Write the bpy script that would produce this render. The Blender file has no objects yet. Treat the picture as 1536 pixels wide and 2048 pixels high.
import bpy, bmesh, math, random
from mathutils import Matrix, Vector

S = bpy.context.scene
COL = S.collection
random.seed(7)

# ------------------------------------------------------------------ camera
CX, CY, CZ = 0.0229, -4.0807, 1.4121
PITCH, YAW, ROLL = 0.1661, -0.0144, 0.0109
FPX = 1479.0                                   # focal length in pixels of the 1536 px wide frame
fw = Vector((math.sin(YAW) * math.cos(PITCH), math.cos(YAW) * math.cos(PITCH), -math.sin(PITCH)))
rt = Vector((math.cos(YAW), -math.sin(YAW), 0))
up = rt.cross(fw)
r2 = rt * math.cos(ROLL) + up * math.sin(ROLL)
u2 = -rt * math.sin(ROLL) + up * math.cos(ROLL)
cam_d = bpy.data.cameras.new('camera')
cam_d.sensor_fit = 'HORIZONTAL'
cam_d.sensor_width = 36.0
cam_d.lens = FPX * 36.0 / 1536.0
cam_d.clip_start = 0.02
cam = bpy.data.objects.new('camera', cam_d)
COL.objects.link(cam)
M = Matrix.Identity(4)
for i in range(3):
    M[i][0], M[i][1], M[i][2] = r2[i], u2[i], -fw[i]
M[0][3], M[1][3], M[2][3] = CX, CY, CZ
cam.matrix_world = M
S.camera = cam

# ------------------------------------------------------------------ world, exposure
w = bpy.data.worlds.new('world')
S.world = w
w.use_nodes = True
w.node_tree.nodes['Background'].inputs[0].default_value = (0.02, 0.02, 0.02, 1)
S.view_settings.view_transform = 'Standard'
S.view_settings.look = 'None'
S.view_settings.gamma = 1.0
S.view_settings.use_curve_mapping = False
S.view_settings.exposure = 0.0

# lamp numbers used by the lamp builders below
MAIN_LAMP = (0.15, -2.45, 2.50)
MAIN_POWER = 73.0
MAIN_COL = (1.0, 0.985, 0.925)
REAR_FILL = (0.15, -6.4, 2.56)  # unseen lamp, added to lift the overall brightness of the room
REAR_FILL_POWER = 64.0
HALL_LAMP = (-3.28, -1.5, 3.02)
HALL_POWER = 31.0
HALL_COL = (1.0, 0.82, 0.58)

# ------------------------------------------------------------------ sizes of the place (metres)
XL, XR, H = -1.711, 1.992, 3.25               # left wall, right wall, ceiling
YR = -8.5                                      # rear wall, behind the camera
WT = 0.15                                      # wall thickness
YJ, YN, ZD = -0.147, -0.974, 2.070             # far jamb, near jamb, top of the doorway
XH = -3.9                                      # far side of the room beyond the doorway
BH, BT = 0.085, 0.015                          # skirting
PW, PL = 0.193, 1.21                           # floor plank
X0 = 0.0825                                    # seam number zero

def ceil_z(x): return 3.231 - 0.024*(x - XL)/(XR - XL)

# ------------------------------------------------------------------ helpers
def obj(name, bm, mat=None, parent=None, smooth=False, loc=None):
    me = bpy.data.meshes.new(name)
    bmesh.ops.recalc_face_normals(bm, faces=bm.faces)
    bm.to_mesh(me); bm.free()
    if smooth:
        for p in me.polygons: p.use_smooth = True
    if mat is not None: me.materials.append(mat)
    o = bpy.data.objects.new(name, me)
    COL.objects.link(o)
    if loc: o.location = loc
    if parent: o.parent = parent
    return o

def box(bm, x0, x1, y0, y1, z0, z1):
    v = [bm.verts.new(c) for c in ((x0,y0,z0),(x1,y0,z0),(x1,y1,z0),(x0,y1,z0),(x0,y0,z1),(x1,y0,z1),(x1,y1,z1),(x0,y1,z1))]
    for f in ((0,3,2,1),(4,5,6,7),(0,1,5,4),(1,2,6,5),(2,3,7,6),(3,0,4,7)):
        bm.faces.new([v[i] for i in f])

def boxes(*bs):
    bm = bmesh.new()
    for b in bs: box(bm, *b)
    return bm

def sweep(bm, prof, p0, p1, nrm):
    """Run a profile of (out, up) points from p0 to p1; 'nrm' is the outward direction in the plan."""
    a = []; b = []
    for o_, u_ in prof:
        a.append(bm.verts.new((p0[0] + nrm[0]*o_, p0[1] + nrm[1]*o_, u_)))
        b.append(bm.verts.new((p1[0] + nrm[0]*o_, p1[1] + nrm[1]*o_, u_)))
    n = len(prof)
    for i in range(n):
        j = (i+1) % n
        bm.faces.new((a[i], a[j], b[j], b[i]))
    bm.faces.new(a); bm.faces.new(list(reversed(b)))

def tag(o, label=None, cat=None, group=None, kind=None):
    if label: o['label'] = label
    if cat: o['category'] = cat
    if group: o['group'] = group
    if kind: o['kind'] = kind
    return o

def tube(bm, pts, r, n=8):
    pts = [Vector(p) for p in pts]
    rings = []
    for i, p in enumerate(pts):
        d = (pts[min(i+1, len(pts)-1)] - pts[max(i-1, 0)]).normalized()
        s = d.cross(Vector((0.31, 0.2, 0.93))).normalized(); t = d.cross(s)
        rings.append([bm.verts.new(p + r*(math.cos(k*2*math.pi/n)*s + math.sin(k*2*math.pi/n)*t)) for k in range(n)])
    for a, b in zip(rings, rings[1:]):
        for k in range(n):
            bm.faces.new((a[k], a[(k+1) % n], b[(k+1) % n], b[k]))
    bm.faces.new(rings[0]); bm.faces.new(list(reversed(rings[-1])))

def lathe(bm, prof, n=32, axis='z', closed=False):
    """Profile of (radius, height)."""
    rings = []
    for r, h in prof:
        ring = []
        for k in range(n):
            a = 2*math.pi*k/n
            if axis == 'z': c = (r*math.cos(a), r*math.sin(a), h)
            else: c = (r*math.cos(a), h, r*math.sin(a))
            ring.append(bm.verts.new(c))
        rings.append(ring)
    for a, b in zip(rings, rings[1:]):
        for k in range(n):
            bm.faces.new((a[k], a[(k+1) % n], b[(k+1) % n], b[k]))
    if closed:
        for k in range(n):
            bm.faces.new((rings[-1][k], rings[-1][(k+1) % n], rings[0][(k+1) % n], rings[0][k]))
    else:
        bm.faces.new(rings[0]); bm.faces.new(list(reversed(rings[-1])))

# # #

● **Problem to solve**
Make an exact copy of the material above.

● **Correct result**
Write the bpy script that would produce this render. The Blender file has no objects yet. Treat the picture as 1536 pixels wide and 2048 pixels high.
import bpy, bmesh, math, random
from mathutils import Matrix, Vector

S = bpy.context.scene
COL = S.collection
random.seed(7)

# ------------------------------------------------------------------ camera
CX, CY, CZ = 0.0229, -4.0807, 1.4121
PITCH, YAW, ROLL = 0.1661, -0.0144, 0.0109
FPX = 1479.0                                   # focal length in pixels of the 1536 px wide frame
fw = Vector((math.sin(YAW) * math.cos(PITCH), math.cos(YAW) * math.cos(PITCH), -math.sin(PITCH)))
rt = Vector((math.cos(YAW), -math.sin(YAW), 0))
up = rt.cross(fw)
r2 = rt * math.cos(ROLL) + up * math.sin(ROLL)
u2 = -rt * math.sin(ROLL) + up * math.cos(ROLL)
cam_d = bpy.data.cameras.new('camera')
cam_d.sensor_fit = 'HORIZONTAL'
cam_d.sensor_width = 36.0
cam_d.lens = FPX * 36.0 / 1536.0
cam_d.clip_start = 0.02
cam = bpy.data.objects.new('camera', cam_d)
COL.objects.link(cam)
M = Matrix.Identity(4)
for i in range(3):
    M[i][0], M[i][1], M[i][2] = r2[i], u2[i], -fw[i]
M[0][3], M[1][3], M[2][3] = CX, CY, CZ
cam.matrix_world = M
S.camera = cam

# ------------------------------------------------------------------ world, exposure
w = bpy.data.worlds.new('world')
S.world = w
w.use_nodes = True
w.node_tree.nodes['Background'].inputs[0].default_value = (0.02, 0.02, 0.02, 1)
S.view_settings.view_transform = 'Standard'
S.view_settings.look = 'None'
S.view_settings.gamma = 1.0
S.view_settings.use_curve_mapping = False
S.view_settings.exposure = 0.0

# lamp numbers used by the lamp builders below
MAIN_LAMP = (0.15, -2.45, 2.50)
MAIN_POWER = 73.0
MAIN_COL = (1.0, 0.985, 0.925)
REAR_FILL = (0.15, -6.4, 2.56)  # unseen lamp, added to lift the overall brightness of the room
REAR_FILL_POWER = 64.0
HALL_LAMP = (-3.28, -1.5, 3.02)
HALL_POWER = 31.0
HALL_COL = (1.0, 0.82, 0.58)

# ------------------------------------------------------------------ sizes of the place (metres)
XL, XR, H = -1.711, 1.992, 3.25               # left wall, right wall, ceiling
YR = -8.5                                      # rear wall, behind the camera
WT = 0.15                                      # wall thickness
YJ, YN, ZD = -0.147, -0.974, 2.070             # far jamb, near jamb, top of the doorway
XH = -3.9                                      # far side of the room beyond the doorway
BH, BT = 0.085, 0.015                          # skirting
PW, PL = 0.193, 1.21                           # floor plank
X0 = 0.0825                                    # seam number zero

def ceil_z(x): return 3.231 - 0.024*(x - XL)/(XR - XL)

# ------------------------------------------------------------------ helpers
def obj(name, bm, mat=None, parent=None, smooth=False, loc=None):
    me = bpy.data.meshes.new(name)
    bmesh.ops.recalc_face_normals(bm, faces=bm.faces)
    bm.to_mesh(me); bm.free()
    if smooth:
        for p in me.polygons: p.use_smooth = True
    if mat is not None: me.materials.append(mat)
    o = bpy.data.objects.new(name, me)
    COL.objects.link(o)
    if loc: o.location = loc
    if parent: o.parent = parent
    return o

def box(bm, x0, x1, y0, y1, z0, z1):
    v = [bm.verts.new(c) for c in ((x0,y0,z0),(x1,y0,z0),(x1,y1,z0),(x0,y1,z0),(x0,y0,z1),(x1,y0,z1),(x1,y1,z1),(x0,y1,z1))]
    for f in ((0,3,2,1),(4,5,6,7),(0,1,5,4),(1,2,6,5),(2,3,7,6),(3,0,4,7)):
        bm.faces.new([v[i] for i in f])

def boxes(*bs):
    bm = bmesh.new()
    for b in bs: box(bm, *b)
    return bm

def sweep(bm, prof, p0, p1, nrm):
    """Run a profile of (out, up) points from p0 to p1; 'nrm' is the outward direction in the plan."""
    a = []; b = []
    for o_, u_ in prof:
        a.append(bm.verts.new((p0[0] + nrm[0]*o_, p0[1] + nrm[1]*o_, u_)))
        b.append(bm.verts.new((p1[0] + nrm[0]*o_, p1[1] + nrm[1]*o_, u_)))
    n = len(prof)
    for i in range(n):
        j = (i+1) % n
        bm.faces.new((a[i], a[j], b[j], b[i]))
    bm.faces.new(a); bm.faces.new(list(reversed(b)))

def tag(o, label=None, cat=None, group=None, kind=None):
    if label: o['label'] = label
    if cat: o['category'] = cat
    if group: o['group'] = group
    if kind: o['kind'] = kind
    return o

def tube(bm, pts, r, n=8):
    pts = [Vector(p) for p in pts]
    rings = []
    for i, p in enumerate(pts):
        d = (pts[min(i+1, len(pts)-1)] - pts[max(i-1, 0)]).normalized()
        s = d.cross(Vector((0.31, 0.2, 0.93))).normalized(); t = d.cross(s)
        rings.append([bm.verts.new(p + r*(math.cos(k*2*math.pi/n)*s + math.sin(k*2*math.pi/n)*t)) for k in range(n)])
    for a, b in zip(rings, rings[1:]):
        for k in range(n):
            bm.faces.new((a[k], a[(k+1) % n], b[(k+1) % n], b[k]))
    bm.faces.new(rings[0]); bm.faces.new(list(reversed(rings[-1])))

def lathe(bm, prof, n=32, axis='z', closed=False):
    """Profile of (radius, height)."""
    rings = []
    for r, h in prof:
        ring = []
        for k in range(n):
            a = 2*math.pi*k/n
            if axis == 'z': c = (r*math.cos(a), r*math.sin(a), h)
            else: c = (r*math.cos(a), h, r*math.sin(a))
            ring.append(bm.verts.new(c))
        rings.append(ring)
    for a, b in zip(rings, rings[1:]):
        for k in range(n):
            bm.faces.new((a[k], a[(k+1) % n], b[(k+1) % n], b[k]))
    if closed:
        for k in range(n):
            bm.faces.new((rings[-1][k], rings[-1][(k+1) % n], rings[0][(k+1) % n], rings[0][k]))
    else:
        bm.faces.new(rings[0]); bm.faces.new(list(reversed(rings[-1])))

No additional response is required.